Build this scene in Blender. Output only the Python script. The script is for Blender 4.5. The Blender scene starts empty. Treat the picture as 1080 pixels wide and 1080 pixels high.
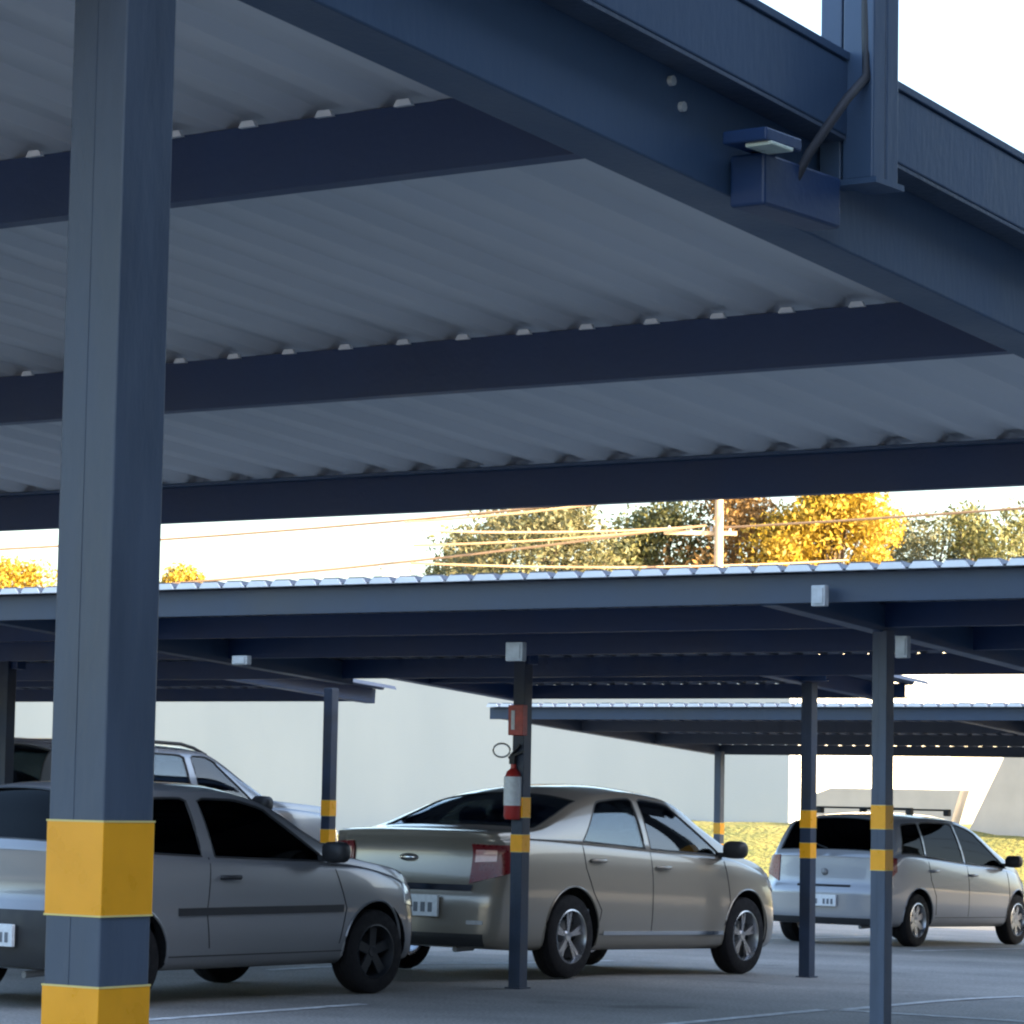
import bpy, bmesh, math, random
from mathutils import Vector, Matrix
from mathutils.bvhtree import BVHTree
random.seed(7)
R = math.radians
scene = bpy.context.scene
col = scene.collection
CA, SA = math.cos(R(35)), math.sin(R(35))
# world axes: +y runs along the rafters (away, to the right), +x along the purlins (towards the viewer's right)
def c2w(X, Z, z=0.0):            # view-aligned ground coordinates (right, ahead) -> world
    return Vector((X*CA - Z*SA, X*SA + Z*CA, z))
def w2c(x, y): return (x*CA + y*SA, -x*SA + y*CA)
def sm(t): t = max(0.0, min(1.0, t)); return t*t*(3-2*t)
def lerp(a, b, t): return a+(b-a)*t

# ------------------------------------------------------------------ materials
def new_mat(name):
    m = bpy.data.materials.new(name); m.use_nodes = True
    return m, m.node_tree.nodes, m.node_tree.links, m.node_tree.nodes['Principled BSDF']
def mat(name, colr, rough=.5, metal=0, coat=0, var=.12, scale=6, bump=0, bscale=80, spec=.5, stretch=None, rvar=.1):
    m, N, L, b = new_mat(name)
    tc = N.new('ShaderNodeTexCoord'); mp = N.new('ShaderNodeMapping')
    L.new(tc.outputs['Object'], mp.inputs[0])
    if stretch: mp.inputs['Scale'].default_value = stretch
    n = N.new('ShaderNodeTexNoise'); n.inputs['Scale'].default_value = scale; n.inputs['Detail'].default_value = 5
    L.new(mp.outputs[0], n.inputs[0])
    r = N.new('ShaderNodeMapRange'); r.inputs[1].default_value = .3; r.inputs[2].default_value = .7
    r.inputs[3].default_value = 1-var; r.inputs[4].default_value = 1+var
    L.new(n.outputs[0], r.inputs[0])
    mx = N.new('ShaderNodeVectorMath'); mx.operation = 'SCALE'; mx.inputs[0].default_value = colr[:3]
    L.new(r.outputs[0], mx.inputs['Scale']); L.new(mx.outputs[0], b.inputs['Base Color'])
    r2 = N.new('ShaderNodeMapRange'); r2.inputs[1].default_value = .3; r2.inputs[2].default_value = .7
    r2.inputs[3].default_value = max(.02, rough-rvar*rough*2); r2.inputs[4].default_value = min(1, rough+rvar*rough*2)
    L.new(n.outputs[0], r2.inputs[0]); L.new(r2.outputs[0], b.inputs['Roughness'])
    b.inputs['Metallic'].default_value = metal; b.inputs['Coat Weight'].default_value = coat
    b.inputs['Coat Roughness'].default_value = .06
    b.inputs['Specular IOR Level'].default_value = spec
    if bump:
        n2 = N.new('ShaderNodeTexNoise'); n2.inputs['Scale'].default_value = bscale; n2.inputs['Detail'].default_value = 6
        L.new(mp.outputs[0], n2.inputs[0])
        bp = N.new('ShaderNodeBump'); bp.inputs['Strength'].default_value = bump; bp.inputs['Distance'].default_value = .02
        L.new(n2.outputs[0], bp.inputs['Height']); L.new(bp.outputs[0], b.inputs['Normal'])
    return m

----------

DO THIS:
Repeat only the lines between the start of the data and the line with "def lerp(a, b, t): return a+(b-a)*t", including those two lines, and skip the pictures.

SOLUTION FOR THIS PROBLEM:
Build this scene in Blender. Output only the Python script. The script is for Blender 4.5. The Blender scene starts empty. Treat the picture as 1080 pixels wide and 1080 pixels high.
import bpy, bmesh, math, random
from mathutils import Vector, Matrix
from mathutils.bvhtree import BVHTree
random.seed(7)
R = math.radians
scene = bpy.context.scene
col = scene.collection
CA, SA = math.cos(R(35)), math.sin(R(35))
# world axes: +y runs along the rafters (away, to the right), +x along the purlins (towards the viewer's right)
def c2w(X, Z, z=0.0):            # view-aligned ground coordinates (right, ahead) -> world
    return Vector((X*CA - Z*SA, X*SA + Z*CA, z))
def w2c(x, y): return (x*CA + y*SA, -x*SA + y*CA)
def sm(t): t = max(0.0, min(1.0, t)); return t*t*(3-2*t)
def lerp(a, b, t): return a+(b-a)*t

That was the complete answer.